Full security awareness platforms treat simulation as one input into a larger loop — simulate, identify who struggled, assign targeted training, retest, and track the trend — combining behavior data with the content and reporting needed to act on it. Some organizations still run lightweight simulation separately from a full training platform, but the two work best wired together so a click actually changes what someone sees next.
Choosing one
Look first at content quality and localization — training that feels generic or culturally mismatched gets tuned out fast, especially across a global workforce. Adaptive difficulty matters too: personalizing simulation difficulty to what an employee has already demonstrated builds skill more effectively than sending everyone the same test.
Finally, check how the platform integrates with existing identity and HR systems for automatic enrollment, and how deep its reporting goes — compliance teams need clean completion records, while security teams need the underlying risk trend those records don't show on their own.
Capability taxonomy
What buyers typically evaluate when comparing tools in this category.
- Phishing simulation campaigns
- Sends realistic simulated phishing emails to measure and train employee response.

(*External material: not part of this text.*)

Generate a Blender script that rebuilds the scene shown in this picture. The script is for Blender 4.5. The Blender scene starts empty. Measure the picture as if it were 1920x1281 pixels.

- Training content library
- Provides short, ongoing microlearning modules on security topics.
- Risk scoring by user & department
- Identifies which employees or teams pose the highest human risk.
- Compliance & completion tracking
- Tracks who completed required training for audit and compliance purposes.
- Culture & behavior analytics
- Measures security culture trends across the organization over time.
- Automated remedial assignment
- Automatically assigns extra training to employees who fail a simulation.